Luis Martinez-Vaquero and his colleagues addressed this issue in a recent article that caught my eye. The paper is complex, but it’s full of interesting results (some quite counter-intuitive) about when strategic agents should be expected to make commitments, honor commitments, retaliate when those commitments are broken, and so forth. I suggest you give it a read if you are at all interested in these issues. But what really grabbed my interest was the authors’ exploration of the idea that the key to getting such agreements to “work” (by which I mean, “become evolutionarily stable*”) was to build in an apology-forgiveness system that causes agreement-violators to pay an additional cost (over and above the fine specified in the agreement itself) after a failure to cooperate, which might cause the defected-against partner to persist in the agreement despite the fact that it has been violated.

The researchers' results enabled them to be surprisingly precise about the conditions under which highly cooperative strategies that used apologies and forgiveness in this way would evolve*: The costs of cooperating (cleaning the litter box) must be lower than the cost of the apology (the amount of money the deal-breaker voluntarily passes to his/her sibling), which in turn must be lower than the fine for non-compliance that is specified within the agreement itself (fifty cents). When those conditions are in place, you can get the evolution of actors who like to make agreements, accept agreements, honor agreements, and forgive breaches of agreements so that cooperation can be maintained even when those agreements are occasionally violated due to cello lessons that run late, or unscheduled trips to the emergency room, or geometry exams that simply must be studied for.

I’ve written here and there (and here) about the value of apologies and compensation in promoting forgiveness, but the results of Martinez-Vaquero and colleagues suggest (to me, anyway) that forgiveness-inducing gestures such as apologies and offers of compensation can come to possess a sort of fractal quality: People often overcome defections in their cooperative relationships through costly apologies, which promote forgiveness. Throughout the history of Western Civilization, various Leviathans have capitalized on the conflict-minimizing, cooperation-preserving power of costly apologies by institutionalizing these sorts of innovations within contracts and other commitment devices that specify fines and other sanctions if one party or the other fails to perform. But after the fine has been paid for failure to perform, what’s to keep the parties motivated to continue on with their agreement? Martinez-Vaquero et al.’s paper suggests that a little “apology payment” added on top of the fine might just do the trick. Apologies within apologies.

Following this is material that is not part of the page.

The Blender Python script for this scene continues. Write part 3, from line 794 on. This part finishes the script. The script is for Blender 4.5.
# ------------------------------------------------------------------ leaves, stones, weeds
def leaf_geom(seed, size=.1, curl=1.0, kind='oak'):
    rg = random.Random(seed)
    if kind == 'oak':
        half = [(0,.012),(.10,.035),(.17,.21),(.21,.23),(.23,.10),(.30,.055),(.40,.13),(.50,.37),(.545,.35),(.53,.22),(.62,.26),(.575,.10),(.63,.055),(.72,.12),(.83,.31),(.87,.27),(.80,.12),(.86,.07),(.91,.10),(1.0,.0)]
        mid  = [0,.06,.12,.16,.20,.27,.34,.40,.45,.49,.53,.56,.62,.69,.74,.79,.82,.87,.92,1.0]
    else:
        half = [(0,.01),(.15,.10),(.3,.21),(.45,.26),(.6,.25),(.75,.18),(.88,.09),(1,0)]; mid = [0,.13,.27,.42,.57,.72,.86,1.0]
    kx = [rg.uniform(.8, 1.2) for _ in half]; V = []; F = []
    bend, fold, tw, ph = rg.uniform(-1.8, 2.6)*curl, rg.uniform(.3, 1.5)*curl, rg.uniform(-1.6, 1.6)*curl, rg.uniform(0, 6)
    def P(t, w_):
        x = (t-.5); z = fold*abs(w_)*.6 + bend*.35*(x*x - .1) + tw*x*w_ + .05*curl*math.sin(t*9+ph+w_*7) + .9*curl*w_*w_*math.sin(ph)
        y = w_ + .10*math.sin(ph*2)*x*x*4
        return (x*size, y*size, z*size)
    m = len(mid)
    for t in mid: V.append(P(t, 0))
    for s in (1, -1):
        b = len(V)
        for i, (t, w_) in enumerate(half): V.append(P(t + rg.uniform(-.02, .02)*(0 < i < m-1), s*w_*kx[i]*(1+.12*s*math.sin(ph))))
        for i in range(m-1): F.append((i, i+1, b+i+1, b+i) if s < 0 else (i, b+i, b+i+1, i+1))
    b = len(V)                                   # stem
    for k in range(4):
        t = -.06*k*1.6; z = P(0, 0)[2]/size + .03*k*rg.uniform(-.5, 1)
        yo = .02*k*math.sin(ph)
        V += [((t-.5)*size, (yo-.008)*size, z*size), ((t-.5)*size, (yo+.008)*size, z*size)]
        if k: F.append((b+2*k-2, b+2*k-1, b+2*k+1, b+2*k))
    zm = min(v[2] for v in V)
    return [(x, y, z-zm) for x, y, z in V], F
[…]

By the way, Jeff and Mimi's parents are reviewing the terms of the old agreement later this week. Perhaps it can be made to work after all.

Reference:

Martinez-Vaquero, L. A., Han, T. A., Pereira, L. M., & Lennaerts, T. (2015). Apology and forgiveness evolve to resolve failures in cooperative agreements. Scientific Reports, 5: 10639.  doi:10.1038/srep10639.

 *By which I mean “come to characterize the behavior of individuals in the population via a cultural learning mechanism that causes individuals to adopt the strategies of their most successful neighbors.”